# start of Exercise input
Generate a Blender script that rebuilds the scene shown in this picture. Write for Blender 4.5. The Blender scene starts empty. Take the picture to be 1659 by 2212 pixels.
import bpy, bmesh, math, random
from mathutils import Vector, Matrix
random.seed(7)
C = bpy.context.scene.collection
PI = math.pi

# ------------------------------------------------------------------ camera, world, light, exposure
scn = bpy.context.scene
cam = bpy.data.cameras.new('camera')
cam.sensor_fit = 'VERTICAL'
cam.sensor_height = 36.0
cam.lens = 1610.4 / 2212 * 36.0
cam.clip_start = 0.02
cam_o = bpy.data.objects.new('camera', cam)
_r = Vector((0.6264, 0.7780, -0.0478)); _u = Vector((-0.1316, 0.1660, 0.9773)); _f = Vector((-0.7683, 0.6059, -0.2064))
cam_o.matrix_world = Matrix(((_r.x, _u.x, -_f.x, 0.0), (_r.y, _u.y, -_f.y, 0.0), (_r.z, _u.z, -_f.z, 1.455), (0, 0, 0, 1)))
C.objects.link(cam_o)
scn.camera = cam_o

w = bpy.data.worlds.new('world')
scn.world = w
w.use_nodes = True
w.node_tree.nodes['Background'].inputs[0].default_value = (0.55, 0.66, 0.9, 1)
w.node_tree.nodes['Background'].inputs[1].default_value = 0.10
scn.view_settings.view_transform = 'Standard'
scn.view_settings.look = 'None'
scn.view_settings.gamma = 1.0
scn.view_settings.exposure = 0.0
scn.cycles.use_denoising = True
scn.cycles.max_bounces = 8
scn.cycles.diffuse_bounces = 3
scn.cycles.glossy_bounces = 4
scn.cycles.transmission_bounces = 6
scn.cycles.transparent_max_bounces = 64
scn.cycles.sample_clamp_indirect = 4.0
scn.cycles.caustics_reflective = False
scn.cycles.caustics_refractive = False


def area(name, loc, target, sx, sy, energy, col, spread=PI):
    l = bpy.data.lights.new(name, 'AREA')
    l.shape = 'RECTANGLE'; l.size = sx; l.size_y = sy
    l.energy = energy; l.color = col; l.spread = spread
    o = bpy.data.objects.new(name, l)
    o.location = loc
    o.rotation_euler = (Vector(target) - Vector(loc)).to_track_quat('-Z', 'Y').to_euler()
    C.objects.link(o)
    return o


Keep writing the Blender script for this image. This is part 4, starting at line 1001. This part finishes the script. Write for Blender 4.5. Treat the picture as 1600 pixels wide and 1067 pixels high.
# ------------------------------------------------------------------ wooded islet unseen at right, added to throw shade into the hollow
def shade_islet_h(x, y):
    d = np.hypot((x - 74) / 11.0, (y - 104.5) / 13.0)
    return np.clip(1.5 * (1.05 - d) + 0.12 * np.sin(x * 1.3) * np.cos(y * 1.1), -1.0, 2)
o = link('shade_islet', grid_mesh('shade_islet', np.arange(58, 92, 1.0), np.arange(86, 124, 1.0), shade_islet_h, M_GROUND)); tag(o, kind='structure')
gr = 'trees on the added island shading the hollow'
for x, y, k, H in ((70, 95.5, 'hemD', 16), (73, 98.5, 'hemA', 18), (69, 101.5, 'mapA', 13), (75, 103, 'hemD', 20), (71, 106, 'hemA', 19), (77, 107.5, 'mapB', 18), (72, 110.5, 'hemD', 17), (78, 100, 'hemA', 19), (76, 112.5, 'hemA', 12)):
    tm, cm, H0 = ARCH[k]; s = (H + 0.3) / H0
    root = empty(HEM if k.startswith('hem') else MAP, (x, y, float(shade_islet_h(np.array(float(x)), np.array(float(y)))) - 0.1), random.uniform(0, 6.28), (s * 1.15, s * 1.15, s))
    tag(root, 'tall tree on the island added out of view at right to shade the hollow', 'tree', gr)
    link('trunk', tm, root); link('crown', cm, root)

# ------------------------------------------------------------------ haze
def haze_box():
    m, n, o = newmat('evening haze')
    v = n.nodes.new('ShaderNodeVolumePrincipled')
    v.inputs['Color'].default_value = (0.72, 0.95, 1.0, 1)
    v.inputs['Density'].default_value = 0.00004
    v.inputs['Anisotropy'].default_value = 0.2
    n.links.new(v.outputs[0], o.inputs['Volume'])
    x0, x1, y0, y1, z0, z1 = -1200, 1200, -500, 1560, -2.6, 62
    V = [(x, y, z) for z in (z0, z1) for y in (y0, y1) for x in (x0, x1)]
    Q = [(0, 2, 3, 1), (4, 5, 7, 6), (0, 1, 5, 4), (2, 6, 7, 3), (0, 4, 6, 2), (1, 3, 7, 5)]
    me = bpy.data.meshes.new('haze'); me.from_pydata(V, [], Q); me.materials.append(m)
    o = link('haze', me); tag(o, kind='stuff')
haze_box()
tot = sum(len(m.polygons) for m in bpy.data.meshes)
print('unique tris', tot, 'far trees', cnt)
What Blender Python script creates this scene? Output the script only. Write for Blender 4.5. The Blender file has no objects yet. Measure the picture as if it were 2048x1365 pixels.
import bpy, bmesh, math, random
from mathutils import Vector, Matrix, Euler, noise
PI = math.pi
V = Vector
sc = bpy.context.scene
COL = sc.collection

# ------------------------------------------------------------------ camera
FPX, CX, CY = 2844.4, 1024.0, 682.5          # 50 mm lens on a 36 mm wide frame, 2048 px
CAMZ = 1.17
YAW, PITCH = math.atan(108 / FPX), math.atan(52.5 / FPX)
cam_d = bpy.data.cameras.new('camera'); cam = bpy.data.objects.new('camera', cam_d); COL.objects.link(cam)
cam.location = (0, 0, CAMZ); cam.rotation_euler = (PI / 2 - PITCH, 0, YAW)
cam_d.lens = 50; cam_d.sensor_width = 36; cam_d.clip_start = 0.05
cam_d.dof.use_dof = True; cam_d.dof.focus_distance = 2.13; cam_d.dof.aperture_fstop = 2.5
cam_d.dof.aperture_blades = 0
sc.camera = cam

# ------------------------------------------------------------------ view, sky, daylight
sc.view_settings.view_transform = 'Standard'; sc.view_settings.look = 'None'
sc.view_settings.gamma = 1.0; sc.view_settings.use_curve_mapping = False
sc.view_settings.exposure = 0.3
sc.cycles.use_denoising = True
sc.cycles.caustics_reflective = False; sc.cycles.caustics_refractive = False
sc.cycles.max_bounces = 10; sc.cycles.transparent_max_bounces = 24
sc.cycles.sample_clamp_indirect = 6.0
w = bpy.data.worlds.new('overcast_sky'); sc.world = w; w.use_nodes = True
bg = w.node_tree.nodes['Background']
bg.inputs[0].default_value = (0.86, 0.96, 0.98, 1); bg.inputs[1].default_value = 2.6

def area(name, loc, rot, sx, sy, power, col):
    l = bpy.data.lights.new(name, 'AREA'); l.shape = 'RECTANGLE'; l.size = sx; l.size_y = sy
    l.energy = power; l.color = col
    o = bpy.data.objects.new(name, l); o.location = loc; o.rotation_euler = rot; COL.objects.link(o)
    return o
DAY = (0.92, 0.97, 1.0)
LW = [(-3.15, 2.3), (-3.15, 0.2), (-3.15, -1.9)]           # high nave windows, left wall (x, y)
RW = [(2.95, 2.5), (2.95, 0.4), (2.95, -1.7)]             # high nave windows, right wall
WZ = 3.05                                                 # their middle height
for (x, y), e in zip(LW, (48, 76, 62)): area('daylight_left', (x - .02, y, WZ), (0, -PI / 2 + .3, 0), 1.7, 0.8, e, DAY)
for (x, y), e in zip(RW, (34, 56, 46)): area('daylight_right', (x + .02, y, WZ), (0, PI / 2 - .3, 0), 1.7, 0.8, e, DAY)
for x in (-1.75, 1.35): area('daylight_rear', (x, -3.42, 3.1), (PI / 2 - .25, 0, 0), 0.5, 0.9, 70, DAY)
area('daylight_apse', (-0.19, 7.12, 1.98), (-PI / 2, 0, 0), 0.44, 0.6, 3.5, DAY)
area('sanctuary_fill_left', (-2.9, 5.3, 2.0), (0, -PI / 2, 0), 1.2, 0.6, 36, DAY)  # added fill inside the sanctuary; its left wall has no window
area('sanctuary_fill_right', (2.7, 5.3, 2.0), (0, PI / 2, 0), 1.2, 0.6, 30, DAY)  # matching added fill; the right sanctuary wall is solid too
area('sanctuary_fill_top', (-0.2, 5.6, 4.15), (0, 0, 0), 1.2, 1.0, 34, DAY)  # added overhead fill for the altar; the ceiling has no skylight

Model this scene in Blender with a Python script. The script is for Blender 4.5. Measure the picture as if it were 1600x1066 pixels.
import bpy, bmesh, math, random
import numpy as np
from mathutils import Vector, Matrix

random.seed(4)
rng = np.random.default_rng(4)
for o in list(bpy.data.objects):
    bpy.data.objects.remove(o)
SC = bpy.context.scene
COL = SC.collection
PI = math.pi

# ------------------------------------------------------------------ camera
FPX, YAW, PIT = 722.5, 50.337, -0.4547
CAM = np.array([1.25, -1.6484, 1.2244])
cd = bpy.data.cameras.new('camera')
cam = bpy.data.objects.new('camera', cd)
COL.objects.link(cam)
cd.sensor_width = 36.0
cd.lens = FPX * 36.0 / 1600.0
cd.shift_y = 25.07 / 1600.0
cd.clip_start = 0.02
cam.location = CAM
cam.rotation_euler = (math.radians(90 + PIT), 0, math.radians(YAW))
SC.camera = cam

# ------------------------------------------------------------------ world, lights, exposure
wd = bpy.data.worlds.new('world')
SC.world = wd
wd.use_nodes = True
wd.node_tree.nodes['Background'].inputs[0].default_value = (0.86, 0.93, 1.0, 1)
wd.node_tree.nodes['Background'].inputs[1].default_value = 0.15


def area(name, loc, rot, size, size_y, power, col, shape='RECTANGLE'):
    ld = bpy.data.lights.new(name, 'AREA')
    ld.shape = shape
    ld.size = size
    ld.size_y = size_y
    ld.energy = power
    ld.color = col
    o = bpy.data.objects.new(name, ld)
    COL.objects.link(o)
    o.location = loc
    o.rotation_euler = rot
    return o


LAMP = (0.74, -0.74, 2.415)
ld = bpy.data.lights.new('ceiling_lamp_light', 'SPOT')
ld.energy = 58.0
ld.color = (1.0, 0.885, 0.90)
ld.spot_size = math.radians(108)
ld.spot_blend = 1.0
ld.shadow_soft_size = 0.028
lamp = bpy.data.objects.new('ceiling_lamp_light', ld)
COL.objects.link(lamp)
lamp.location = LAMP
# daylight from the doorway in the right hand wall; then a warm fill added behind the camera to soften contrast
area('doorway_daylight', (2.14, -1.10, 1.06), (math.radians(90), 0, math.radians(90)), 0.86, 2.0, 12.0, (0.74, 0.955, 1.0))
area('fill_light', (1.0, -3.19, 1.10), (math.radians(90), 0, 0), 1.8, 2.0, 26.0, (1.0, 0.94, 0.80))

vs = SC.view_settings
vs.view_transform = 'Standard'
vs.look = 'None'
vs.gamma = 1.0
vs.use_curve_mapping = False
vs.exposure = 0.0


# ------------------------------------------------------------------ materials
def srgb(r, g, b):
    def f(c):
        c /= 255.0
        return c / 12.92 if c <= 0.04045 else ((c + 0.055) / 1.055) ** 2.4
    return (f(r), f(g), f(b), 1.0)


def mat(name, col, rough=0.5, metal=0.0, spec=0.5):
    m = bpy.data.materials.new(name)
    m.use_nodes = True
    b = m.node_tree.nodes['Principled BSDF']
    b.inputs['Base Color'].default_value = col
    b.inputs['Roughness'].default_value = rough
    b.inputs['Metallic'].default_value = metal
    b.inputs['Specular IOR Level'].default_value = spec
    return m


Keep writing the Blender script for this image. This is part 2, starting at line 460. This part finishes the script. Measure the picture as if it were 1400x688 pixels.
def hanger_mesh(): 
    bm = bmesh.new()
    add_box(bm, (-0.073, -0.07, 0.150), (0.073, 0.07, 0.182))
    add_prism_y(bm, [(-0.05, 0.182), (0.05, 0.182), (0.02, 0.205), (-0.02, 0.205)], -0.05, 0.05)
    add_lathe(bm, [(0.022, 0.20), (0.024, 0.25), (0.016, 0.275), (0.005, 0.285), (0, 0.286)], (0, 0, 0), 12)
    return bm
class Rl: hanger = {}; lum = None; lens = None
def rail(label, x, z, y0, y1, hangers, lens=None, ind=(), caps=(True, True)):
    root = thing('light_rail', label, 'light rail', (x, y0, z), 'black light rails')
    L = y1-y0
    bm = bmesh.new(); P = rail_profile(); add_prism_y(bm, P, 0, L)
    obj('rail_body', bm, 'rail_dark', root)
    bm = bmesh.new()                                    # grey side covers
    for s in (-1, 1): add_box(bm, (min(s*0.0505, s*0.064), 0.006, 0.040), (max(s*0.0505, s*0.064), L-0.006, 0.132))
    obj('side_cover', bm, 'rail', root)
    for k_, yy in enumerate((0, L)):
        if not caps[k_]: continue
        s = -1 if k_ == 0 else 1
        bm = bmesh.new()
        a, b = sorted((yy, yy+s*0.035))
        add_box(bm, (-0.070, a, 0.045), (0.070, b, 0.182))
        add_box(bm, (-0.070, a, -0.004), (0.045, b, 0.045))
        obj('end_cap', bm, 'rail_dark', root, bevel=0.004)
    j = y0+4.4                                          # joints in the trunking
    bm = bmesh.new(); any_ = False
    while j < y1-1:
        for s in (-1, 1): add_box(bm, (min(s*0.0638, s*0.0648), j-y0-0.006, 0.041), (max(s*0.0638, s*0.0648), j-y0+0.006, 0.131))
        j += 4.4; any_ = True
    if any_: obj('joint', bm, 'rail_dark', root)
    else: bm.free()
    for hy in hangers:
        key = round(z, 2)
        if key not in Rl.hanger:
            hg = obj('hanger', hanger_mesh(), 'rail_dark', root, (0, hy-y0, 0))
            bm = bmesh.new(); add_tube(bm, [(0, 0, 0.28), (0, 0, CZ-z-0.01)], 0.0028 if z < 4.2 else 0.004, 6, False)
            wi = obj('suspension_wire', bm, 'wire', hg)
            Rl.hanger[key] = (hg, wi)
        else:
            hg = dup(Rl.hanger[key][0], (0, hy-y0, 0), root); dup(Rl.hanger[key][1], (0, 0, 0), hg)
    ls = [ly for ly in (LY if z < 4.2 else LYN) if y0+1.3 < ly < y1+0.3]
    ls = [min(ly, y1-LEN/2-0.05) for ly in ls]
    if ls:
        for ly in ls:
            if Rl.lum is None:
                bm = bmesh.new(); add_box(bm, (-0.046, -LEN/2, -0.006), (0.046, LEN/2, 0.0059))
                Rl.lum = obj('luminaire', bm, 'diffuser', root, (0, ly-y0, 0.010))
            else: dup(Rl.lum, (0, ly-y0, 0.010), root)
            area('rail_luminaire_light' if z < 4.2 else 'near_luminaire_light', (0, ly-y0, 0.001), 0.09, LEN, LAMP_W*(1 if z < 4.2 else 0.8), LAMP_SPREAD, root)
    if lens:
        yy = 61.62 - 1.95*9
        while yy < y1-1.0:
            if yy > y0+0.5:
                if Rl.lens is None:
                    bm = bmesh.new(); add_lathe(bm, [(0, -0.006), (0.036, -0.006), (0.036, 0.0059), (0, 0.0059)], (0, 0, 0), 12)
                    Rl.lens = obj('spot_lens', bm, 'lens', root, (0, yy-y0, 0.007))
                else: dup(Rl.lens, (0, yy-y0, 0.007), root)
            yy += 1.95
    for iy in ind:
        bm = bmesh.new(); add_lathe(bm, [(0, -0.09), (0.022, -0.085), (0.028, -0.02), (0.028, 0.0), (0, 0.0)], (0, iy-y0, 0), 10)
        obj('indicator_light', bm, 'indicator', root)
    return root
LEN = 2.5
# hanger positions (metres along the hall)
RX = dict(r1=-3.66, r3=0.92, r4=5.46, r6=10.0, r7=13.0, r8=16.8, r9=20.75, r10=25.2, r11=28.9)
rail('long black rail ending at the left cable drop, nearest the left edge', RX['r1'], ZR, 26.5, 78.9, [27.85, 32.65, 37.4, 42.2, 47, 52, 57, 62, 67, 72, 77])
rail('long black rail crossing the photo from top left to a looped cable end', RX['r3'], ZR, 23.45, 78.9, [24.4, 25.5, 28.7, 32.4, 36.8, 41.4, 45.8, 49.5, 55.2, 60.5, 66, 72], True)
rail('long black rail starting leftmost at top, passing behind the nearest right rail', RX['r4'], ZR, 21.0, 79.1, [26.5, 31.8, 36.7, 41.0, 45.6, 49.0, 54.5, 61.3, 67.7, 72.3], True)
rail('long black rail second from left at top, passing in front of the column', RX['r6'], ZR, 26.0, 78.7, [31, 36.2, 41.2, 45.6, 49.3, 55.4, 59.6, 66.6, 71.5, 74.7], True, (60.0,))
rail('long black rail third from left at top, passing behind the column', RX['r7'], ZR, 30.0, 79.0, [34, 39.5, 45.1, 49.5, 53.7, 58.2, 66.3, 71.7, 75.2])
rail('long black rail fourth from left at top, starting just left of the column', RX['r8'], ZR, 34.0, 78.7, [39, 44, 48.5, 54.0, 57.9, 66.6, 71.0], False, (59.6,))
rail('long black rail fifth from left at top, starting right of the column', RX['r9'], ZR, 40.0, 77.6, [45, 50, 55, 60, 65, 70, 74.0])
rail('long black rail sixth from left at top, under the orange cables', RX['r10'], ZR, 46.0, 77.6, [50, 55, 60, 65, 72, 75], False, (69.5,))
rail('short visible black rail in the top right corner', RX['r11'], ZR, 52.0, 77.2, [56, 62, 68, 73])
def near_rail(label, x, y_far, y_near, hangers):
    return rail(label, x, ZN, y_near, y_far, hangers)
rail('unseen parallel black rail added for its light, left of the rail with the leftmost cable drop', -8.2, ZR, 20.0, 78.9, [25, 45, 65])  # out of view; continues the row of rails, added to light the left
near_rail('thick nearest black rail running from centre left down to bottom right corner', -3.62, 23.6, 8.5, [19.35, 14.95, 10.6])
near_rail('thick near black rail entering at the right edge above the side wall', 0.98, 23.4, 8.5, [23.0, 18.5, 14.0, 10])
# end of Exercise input
Pick out the lines containing the string "finishes" and show them.

Keep writing the Blender script for this image. This is part 4, starting at line 1001. This part finishes the script. Write for Blender 4.5. Treat the picture as 1600 pixels wide and 1067 pixels high.
Keep writing the Blender script for this image. This is part 2, starting at line 460. This part finishes the script. Measure the picture as if it were 1400x688 pixels.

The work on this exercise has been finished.